There is a ‘burden of guilt that comes along with accepting a million abortions a year’

Those on the “pro-life” side who oppose the Heartbeat Bill argue that legislation directly challenging Roe v. Wade would fail at the Supreme Court. They also say such a Supreme Court failure could provoke a pro-abortion majority to write a radical majority opinion striking down the various incremental abortion restrictions allowed under current precedent.

Many national, well-funded pro-life groups want to focus on passing legislation banning late-term abortion and are redicent to support or advocate for legislation that goes farther than banning abortions at 20 weeks or banning dismemberment abortions.

For example, a number of national pro-life groups were mum when the governor of Mississippi signed into law a bill banning abortions on babies older than 15 weeks. That law, which immediately became tied up in court, makes Mississippi the state with the strongest pro-life laws.

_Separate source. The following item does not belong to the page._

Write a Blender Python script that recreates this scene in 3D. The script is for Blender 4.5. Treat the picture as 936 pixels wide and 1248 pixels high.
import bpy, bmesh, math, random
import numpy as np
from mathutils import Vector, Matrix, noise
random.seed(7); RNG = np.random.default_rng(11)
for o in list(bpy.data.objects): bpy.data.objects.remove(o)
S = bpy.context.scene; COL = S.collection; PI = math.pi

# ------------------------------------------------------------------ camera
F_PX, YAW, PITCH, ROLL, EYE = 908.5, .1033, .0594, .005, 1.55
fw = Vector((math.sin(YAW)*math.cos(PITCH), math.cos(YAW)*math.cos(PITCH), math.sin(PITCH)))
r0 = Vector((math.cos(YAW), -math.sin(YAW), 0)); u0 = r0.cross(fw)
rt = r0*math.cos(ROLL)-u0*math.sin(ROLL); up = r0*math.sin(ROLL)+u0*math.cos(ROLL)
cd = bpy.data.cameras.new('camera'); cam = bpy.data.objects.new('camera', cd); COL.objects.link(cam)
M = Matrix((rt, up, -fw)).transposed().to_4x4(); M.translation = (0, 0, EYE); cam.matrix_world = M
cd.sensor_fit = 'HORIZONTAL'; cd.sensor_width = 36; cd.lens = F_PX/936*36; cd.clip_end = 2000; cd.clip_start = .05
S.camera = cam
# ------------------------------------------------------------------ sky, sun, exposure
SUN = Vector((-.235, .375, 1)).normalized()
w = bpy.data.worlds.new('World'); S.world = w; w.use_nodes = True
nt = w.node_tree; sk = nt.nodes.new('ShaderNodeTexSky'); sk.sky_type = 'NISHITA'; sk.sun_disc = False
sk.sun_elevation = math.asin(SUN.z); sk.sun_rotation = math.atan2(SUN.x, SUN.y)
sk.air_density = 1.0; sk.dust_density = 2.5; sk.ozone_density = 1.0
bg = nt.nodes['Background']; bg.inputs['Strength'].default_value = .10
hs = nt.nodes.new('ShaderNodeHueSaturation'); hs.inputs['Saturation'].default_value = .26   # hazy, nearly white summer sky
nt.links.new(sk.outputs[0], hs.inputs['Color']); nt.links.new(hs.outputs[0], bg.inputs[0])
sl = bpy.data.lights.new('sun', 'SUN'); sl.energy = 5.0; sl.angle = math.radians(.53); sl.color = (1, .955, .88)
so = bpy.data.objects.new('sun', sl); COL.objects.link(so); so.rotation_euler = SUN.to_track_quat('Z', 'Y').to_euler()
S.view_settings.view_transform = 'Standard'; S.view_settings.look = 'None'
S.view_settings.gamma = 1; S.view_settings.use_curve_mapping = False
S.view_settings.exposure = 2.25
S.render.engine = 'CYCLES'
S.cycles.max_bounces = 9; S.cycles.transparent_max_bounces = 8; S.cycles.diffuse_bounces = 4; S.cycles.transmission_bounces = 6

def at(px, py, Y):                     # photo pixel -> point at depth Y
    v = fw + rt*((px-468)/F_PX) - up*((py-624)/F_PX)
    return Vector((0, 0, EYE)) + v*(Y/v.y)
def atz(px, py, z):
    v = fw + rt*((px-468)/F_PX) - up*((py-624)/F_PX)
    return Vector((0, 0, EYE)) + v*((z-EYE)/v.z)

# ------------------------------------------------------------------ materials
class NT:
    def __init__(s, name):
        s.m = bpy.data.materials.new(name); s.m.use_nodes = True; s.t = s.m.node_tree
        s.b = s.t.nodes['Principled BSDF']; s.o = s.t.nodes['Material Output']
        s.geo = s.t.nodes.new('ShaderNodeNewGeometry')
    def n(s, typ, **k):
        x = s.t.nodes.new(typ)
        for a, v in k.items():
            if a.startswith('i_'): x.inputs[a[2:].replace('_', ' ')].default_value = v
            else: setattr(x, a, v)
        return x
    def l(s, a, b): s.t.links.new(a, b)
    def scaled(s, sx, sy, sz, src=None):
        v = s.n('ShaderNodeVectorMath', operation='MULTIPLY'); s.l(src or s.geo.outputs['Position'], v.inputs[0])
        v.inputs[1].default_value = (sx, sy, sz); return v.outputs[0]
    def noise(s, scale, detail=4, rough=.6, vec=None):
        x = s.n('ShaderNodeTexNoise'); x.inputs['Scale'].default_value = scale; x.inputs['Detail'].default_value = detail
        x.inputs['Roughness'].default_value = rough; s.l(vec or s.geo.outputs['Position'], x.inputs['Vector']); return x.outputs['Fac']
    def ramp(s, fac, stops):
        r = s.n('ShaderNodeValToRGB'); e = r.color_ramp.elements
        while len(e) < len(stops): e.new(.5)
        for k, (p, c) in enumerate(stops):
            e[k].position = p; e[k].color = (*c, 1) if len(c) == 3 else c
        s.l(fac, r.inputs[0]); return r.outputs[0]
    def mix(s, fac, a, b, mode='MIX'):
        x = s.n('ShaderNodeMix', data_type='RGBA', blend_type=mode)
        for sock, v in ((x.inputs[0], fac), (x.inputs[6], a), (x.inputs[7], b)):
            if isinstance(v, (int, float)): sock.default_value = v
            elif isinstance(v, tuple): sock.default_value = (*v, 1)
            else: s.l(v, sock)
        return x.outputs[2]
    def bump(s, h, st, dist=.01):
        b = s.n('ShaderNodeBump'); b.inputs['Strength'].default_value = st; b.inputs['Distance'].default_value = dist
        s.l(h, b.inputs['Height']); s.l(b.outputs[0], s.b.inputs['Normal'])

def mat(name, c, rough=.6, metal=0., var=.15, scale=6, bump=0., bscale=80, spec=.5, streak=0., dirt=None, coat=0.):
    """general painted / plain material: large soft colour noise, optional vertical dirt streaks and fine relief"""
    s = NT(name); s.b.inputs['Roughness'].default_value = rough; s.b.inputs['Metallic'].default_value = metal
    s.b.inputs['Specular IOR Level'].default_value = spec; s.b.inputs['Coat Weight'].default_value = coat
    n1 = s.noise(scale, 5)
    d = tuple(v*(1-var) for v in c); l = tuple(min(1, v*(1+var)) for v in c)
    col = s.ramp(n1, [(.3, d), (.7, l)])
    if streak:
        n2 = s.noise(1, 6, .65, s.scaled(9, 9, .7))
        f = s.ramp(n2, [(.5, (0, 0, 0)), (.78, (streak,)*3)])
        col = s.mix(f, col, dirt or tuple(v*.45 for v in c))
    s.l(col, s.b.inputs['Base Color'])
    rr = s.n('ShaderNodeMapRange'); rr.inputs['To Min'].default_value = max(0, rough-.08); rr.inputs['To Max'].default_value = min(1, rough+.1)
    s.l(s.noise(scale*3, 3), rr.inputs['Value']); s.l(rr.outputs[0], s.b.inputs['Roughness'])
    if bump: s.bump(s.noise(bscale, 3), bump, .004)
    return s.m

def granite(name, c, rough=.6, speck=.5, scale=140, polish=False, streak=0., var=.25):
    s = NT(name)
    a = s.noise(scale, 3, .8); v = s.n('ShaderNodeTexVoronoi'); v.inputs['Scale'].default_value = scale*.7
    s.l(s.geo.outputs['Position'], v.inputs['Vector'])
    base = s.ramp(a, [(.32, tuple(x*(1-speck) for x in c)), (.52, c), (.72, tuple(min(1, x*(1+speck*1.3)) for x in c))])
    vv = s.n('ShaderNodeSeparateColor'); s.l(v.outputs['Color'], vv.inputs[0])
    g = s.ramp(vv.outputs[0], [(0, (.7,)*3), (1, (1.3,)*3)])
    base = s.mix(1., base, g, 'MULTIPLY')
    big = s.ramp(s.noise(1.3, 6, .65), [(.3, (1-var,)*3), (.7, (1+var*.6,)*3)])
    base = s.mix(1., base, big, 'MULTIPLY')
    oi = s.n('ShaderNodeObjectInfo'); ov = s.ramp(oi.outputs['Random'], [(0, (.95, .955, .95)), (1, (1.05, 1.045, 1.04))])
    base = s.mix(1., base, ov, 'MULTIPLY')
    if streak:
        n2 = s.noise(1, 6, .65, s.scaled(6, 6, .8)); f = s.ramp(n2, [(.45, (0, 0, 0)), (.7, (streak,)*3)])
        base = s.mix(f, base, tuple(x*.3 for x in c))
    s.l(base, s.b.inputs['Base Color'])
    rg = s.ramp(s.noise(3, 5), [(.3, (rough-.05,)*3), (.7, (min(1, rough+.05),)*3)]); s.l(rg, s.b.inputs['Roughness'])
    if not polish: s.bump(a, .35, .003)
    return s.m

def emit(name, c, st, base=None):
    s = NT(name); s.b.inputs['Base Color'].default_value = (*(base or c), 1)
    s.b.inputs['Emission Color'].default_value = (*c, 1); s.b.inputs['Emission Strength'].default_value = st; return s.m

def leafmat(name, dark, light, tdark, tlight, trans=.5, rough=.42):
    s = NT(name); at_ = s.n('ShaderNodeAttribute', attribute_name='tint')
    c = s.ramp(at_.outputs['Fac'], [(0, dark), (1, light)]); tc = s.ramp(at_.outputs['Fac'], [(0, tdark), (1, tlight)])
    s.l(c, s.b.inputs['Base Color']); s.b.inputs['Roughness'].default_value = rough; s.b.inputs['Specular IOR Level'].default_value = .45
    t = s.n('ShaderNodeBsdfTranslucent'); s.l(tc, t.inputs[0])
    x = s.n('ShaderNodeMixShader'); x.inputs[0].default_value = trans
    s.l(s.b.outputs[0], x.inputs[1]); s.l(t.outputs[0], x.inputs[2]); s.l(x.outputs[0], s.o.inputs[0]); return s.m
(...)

King says that challenging the Supreme Court’s viability standards was his express purpose for writing H.R. 490 in the first place, and that it was “legal malpractice to tell the public that we are defeated at the lower court level, and therefore we can’t achieve an accomplishment of restoring this protection for life which actually is in the Fourteenth Amendment of the Constitution.”

He further noted that if his bill was enacted, it would take at minimum a year and a half to reach the Supreme Court, by which point he expected its composition to be very different.

“I wrote the bill not for the configuration and makeup of this Supreme Court,” King said, but for “the next appointment of the Supreme Court, the one that follows Gorsuch, which means we need to move these things now to get them through that court.” He cited the ages of Justices Ruth Bader Ginsburg and Stephen Steven Breyer (84 and 78, respectively), as well as rumors that 80-year-old Justice Anthony Kennedy intends to retire as early as this summer.

If one is not willing to challenge the Supreme Court on abortion, King declared, “then you also need to be willing to accept the burden of guilt that comes along with accepting a million abortions a year, in perpetuity, in the United States of America.”

King stressed that his frustration with Tobias and NRLC executive director David O’Steen was not personal, and he would welcome the opportunity to discuss their differences in person.

Ultimately, however, he said that pro-life priorities need to be decided by the people rather than powerful national organizations, and that NRLC was acting as a “barrier to protecting lives in America.”